Думается, именно российские дипломаты объяснили молодому священнику, почему в первую очередь на христианское духовенство направлена неприязнь самураев. Ведь прошло уже несколько веков с тех пор, как идеи христианства были занесены в страну католическими миссионерами, которыми были иезуиты и францисканцы.
Однако вслед за миссионерами в Японию нахлынули колонизаторы, привлеченные новым рынком сбыта товаров. Дело стало доходить до работорговли и прямого вмешательства в политику страны.
В конце шестнадцатого века японское правительство объявило декрет Тостики Хидеси об изгнании иностранцев и запрещении христианства. Через двадцать пять лет после изгнания европейцев японские христиане построили в Симбарассе свою крепость, в которой заперлись со своими семьями. Их заставил сдаться только голод.
Ужасными казнями ответило правительство на это сопротивление: целые семейства были распяты на крестах. Христиан сжигали, закапывали живьем в землю. Гонение было настолько жестоким, что оно растянулось на целые столетия. Отречение от веры, которое требовали от христианина, должны были повторять затем его потомки из поколения в поколение.
Так шли столетия вплоть до конца девятнадцатого века. В такую Японию прибыл отец Николай. Эта страна настолько отличалась от всех его представлений о ней, что он сразу понял необходимость узнать подлинную Страну восходящего солнца – ее историю, культуру и, прежде всего, язык.
«Приехав в Японию, – вспоминал впоследствии владыка Николай, – я, насколько хватало сил, стал изучать здешний язык. Много было потрачено времени и труда, пока я успел присмотреться к этому варварскому языку, положительно труднейшему на свете, так как он состоит из двух: природного японского и китайского, перемешанных между собою, но отнюдь не слившихся в один…»
Теперь все его время, свободное от службы в консульской церкви, было посвящено занятиям японским языком. Оказалось вовсе не простым делом найти учителей: первый учитель прозанимался два дня и больше не приходил, боясь преследований. Затем нашлись еще двое. Они вели уроки, сменяя друг друга – неутомимый ученик требовал продолжения занятий, в то время как его наставники уже молили о передышке.
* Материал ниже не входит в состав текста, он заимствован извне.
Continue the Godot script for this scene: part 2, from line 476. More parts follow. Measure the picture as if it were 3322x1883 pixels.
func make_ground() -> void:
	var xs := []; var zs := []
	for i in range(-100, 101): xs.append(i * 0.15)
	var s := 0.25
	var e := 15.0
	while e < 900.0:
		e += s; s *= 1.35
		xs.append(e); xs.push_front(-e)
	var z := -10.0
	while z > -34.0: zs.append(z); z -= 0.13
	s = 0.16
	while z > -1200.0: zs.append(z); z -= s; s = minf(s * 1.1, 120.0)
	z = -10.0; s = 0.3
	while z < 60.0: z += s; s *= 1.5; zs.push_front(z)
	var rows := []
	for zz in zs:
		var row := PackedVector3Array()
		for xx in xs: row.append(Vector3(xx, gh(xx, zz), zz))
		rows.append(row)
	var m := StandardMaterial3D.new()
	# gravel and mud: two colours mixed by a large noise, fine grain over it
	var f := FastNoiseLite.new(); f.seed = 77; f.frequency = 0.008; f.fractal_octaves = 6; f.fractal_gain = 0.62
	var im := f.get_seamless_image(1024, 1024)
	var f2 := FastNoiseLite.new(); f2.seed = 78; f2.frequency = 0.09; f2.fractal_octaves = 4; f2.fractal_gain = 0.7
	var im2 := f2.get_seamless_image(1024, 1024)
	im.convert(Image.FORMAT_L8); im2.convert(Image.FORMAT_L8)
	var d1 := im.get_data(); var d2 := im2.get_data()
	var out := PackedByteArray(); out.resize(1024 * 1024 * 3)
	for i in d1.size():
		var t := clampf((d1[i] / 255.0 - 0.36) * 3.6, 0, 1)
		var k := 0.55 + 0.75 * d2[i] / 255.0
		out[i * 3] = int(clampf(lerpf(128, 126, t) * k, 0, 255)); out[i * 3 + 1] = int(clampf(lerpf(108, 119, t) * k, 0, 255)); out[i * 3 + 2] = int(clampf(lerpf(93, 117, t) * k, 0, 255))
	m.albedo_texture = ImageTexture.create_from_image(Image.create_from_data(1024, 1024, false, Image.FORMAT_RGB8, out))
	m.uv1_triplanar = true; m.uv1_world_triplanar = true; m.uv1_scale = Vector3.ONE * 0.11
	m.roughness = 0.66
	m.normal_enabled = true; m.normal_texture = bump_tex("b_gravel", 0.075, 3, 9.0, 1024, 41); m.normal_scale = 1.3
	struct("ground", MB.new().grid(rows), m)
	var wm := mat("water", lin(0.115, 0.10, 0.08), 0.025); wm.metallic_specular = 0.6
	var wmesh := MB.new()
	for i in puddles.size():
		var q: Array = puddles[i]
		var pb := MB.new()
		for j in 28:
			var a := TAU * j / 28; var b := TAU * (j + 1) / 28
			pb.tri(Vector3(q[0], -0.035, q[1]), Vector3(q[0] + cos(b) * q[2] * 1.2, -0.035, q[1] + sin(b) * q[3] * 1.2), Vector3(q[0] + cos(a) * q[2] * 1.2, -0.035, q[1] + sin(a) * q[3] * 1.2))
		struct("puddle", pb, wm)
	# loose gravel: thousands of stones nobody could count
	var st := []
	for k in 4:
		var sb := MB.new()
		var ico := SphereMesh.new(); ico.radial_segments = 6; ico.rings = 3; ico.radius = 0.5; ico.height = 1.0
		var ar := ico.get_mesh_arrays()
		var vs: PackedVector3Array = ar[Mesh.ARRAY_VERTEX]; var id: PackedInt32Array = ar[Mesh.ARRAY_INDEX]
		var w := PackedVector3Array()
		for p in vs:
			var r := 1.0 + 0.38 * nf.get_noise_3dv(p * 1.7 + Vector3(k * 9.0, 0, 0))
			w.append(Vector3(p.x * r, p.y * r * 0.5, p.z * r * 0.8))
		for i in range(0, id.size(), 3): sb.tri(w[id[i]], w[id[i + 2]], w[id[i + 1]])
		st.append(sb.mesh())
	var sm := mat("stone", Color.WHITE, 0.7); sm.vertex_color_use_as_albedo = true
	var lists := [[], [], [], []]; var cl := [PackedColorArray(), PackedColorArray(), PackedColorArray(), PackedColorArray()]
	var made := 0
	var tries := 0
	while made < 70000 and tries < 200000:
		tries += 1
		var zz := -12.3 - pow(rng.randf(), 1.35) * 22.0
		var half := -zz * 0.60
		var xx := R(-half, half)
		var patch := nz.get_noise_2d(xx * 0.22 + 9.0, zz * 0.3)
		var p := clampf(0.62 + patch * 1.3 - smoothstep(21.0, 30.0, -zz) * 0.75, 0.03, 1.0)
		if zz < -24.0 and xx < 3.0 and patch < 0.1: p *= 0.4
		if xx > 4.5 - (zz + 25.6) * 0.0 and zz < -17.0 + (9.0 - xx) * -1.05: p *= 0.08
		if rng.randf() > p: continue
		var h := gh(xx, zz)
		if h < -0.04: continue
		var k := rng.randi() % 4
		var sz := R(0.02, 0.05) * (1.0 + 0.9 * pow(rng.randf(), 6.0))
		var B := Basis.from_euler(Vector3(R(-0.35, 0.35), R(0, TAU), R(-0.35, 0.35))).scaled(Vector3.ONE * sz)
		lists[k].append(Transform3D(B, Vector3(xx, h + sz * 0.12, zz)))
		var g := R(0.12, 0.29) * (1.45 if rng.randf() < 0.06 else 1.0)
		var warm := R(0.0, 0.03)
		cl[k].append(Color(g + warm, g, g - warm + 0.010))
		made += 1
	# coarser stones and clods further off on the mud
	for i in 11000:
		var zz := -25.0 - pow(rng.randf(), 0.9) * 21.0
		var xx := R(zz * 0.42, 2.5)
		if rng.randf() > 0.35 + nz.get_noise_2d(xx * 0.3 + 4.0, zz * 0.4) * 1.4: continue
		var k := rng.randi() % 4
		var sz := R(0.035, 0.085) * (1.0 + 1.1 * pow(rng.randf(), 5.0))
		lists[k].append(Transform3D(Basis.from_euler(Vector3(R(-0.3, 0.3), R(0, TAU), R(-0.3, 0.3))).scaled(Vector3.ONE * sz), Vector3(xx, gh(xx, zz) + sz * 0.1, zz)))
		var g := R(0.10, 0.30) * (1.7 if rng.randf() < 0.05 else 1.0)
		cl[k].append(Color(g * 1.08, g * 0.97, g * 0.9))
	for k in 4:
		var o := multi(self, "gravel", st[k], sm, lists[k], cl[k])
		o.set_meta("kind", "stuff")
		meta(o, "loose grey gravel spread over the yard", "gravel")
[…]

Все чаще в эти дни вспоминались ему слова Петра Великого: «Аз есмь в чине учимого и учащих мя требую».
Прошло некоторое время, и он с удовлетворением отметил: «Кое-как научился я наконец говорить по-японски и овладел самым простым и легким способом письма, который употребляется для оригинальных и переводных ученых сочинений». Но изучить предстояло не только язык.
Директору Азиатского департамента Министерства иностранных дел П. Н. Стремоухову отец Николай писал: «…я старался в продолжение моего пребывания изучить японскую историю, религию и дух японского народа, чтобы узнать, в какой мере осуществимы там надежды на просвещение страны евангельской проповедью.
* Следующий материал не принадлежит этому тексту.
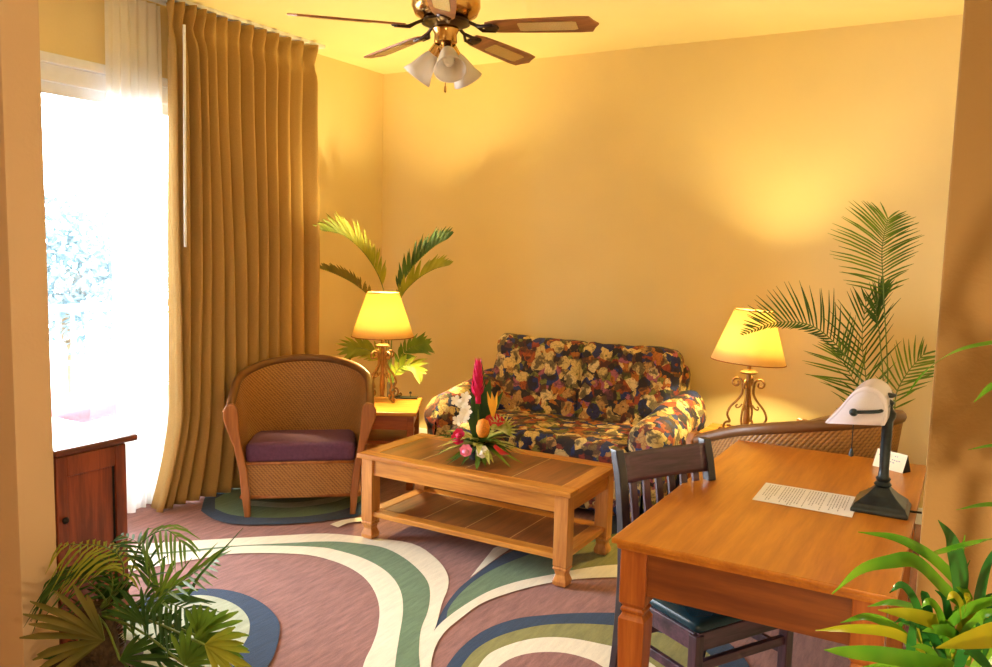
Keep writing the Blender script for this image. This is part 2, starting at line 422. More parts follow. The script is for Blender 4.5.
# swirl pattern of the carpet, on the floor
LAY = [0.0004]
def patch(poly, mi):
    LAY[0] += 0.0005
    P = [at(x, y, z=0) for x, y in poly]
    n = len(P); fl.add([(p.x, p.y, LAY[0]) for p in P], [list(range(n))], mi)
def cr(pts, n=40): return [(p.x, p.y) for p in bez([(x, y, 0) for x, y in pts], n)]
A_out = [(60, 553), (130, 545.5), (162, 543), (228, 539), (280, 536), (327, 534), (369, 538), (412, 544), (435, 558), (447, 573.5), (448, 588), (442, 604), (436.5, 625), (431, 640), (427, 668), (424, 720)]
A_g1 = [(60, 566), (130, 556), (184, 551), (232, 546.5), (280, 544), (327, 542), (358, 544), (386, 549), (409, 562), (425, 578), (430, 592), (428, 611), (421, 630), (419, 651), (420, 668), (424, 720)]
A_g2 = [(60, 568), (130, 558), (184, 553), (206, 551), (250, 546.5), (315, 547.6), (341, 552), (367, 560.6), (388, 573.5), (400, 590), (403, 611), (399, 639), (395, 667), (392, 720)]
A_in = [(60, 585), (130, 572), (184, 562), (206, 558.5), (239, 554), (300, 554.8), (334, 562), (358, 573.5), (372, 588), (379, 606.5), (378, 628), (372, 646.5), (363, 667), (350, 720)]
B_out = [(424, 720), (427, 655), (432, 635), (449, 617), (483, 595), (515, 583), (553, 575), (590, 568), (625, 565), (700, 563), (760, 575)]
B_in = [(434, 720), (431, 680), (433, 655), (443, 635), (462, 618), (483, 603.5), (515, 592), (553, 583), (590, 579), (625, 578), (700, 578), (760, 592)]
def band(a, b, mi, n=60): patch(cr(a, n) + cr(b, n)[::-1], mi)
# green leaf with a navy edge, right of the large loop
navyC = [(431, 640), (432, 634), (443, 610), (457.5, 590), (476.6, 574), (500, 557), (515, 550), (560, 530), (640, 510), (700, 505)]
navyCi = [(431, 641), (445, 621.5), (449, 608), (464, 590), (485, 574), (515, 560), (560, 545), (640, 530), (700, 528)]
patch(cr(navyC) + cr([(760, 575), (700, 563), (625, 565), (553, 577), (515, 585), (483, 599), (449, 622), (431, 641)]), 5)
patch(cr(navyCi) + cr([(760, 575), (700, 563), (625, 565), (553, 577), (515, 585), (483, 599), (449, 622), (432, 641)]), 3)
patch(cr([(560, 548), (600, 541), (640, 532), (740, 530)], 10) + [(760, 575), (700, 564), (640, 566), (575, 572)], 4)  # olive end of the green leaf: yellow lamplight put into its colour
patch([(470, 578), (493.5, 548.5), (506, 544), (512, 548), (500, 556)], 2)
band(A_out, A_g1, 2); band(A_g1, A_g2, 3); band(A_g2, A_in, 2)
band(B_out, B_in, 2)
D1 = [(440, 720), (443, 680), (447, 667), (462, 648), (485, 631), (515, 620), (546, 616), (578, 614), (620, 614), (665, 618), (705, 630), (745, 660), (770, 720)]
D2 = [(452, 720), (457, 680), (462, 667), (476.6, 650), (500, 637), (532, 628), (561, 625), (600, 625.5), (640, 630), (680, 640), (715, 662), (735, 720)]
D3 = [(468, 720), (473, 680), (479, 667), (491, 654), (515, 644), (540, 639), (565.5, 639), (595, 644), (625, 652), (660, 672), (690, 720)]
D4 = [(486, 720), (490, 680), (500, 667), (515, 658.5), (536, 654), (561, 654), (582, 658.5), (599, 666), (630, 690), (640, 720)]
patch(cr(D1, 60), 5); patch(cr(D2, 60), 4); patch(cr(D3, 60), 2); patch(cr(D4, 60), 1)
E1 = [(60, 720), (70, 660), (100, 620), (153, 597), (173, 592), (210.5, 590), (239, 594), (263, 605), (278, 621), (279, 639), (272, 661), (255, 685), (225, 720)]
E2 = [(80, 720), (95, 665), (120, 628), (153, 607), (184, 598), (210.5, 597.5), (235, 606), (248, 619), (249, 634.5), (241, 650), (228, 667), (200, 720)]
patch(cr(E1, 60), 5); patch(cr(E2, 60), 6)
F1 = [(201, 512), (213, 520), (231, 525), (260, 526), (300, 524.5), (340, 520), (362, 515), (372, 500), (350, 482), (300, 475), (240, 480), (205, 498)]
F2 = [(215, 510), (231, 516), (260, 519), (300, 518), (335, 513), (355, 506), (362, 497), (345, 487), (300, 481), (245, 486), (215, 500)]
patch(cr(F1, 60), 5); patch(cr(F2, 60), 3)
patch(cr([(250, 507), (290, 509), (330, 504), (352, 497)], 14) + cr([(352, 493), (330, 499), (290, 504), (250, 502)], 14), 6)
patch([(90, 516), (110, 510), (140, 503), (162, 508), (160, 500), (130, 498), (90, 506)], 6)
patch(cr([(330, 526), (345, 521), (372, 518), (372, 522), (350, 524), (338, 529)], 12), 2)
floor = struct('floor', fl, [C_MAUVE, C_MAUVE, C_CREAM, C_GREEN, C_OLIVE, C_NAVY, C_PALE])

struct('ceiling', MB().box(XW - .15, 1.6, -1.6, YB + .15, H, H + .1), M_CEIL)
struct('wall_back', MB().box(XW - .15, 1.6, YB, YB + .15, 0, H), M_WALL)
D0, D1_, DZ = 0.5, 4.35, 2.54
w = MB(); w.box(XW - .15, XW, -1.6, D0, 0, H); w.box(XW - .15, XW, D1_, YB, 0, H); w.box(XW - .15, XW, D0, D1_, DZ, H)
struct('wall_left', w, M_WALL)
struct('wall_right', MB().box(XR, XR + .15, YP0 + .01, YB, 0, H), M_WALL)
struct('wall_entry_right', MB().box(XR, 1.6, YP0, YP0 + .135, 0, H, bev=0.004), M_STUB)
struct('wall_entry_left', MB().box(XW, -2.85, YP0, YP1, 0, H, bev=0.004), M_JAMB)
struct('wall_hall_right', MB().box(1.45, 1.6, -1.6, YP0, 0, H), M_WALL)
struct('wall_hall_back', MB().box(XW, 1.6, -1.75, -1.6, 0, H), M_WALL)
struct('wall_hall_left', MB().box(XW, XW + .15, -1.6, YP0, 0, H), M_WALL)
b = MB(); b.box(XW, XR, YB - .015, YB, 0, 0.1); struct('baseboard_back', b, M_WHITE, bevel=0.003)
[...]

Конечно, в миссионерских видах я никак не рассчитывал на собственные силы, но мне казалось святотатством просить себе сотрудников прежде, чем я уверюсь, что их силы, отвлеченные от непосредственного служения в России, не будут потеряны для людей вообще. Чем больше знакомлюсь со страной, тем больше убеждаюсь, что очень близко время, когда слово Евангелия там громко раздастся и быстро понесется из конца в конец империи»
Изучение страны начиналось с улиц Хакодате. Незаметно за языковыми занятиями прошли первая осень, а затем и зима в Японии, вновь наступила весна, и уже можно было, бродя по весенней улице, расспросить японских ребятишек, кто изображен на змее, которого они всей толпой запускают.
И даже этот случайный разговор заставлял размышлять, например, о том, что, делая с детишками змея, мать или старший брат обязательно подробно рассказывают им о сказочном персонаже или историческом лице, изображенных на воздушной игрушке.
И уже не удивляет после этого то, что здесь такое множество общественных библиотек и так баснословно дешево берут за чтение книг. Да можно, оказывается, и не трудиться самому ходить в библиотеки: книгоноши ежедневно разносят их по всем улицам и закоулкам.
Однажды отец Николай заинтересовался тем, что по улице мимо консульства куда-то спешат оживленные люди.
– А это, изволите видеть, они в «говорильню» торопятся, рассказчика слушать, – пояснил все тот же услужливый консульский секретарь.
– Что за «говорильня» такая?
– Общественная зала имеется в каждом городе. Там рассказчики вроде наших писателей разные свои истории излагают. Их попутно записывают писцы, а потом книга получается навроде нашего романа.
Разве мог отец Николай упустить такую возможность проверить свои познания в японском, а заодно и познакомиться с этим новым для него явлением местной жизни? С тех пор не раз в уголке «говорильни» среди неподвижно сидящих японцев можно было приметить молодого русского, который, поджав под себя ноги, прилежно внимал какой-нибудь замысловатой средневековой легенде, излагаемой заезжим рассказчиком.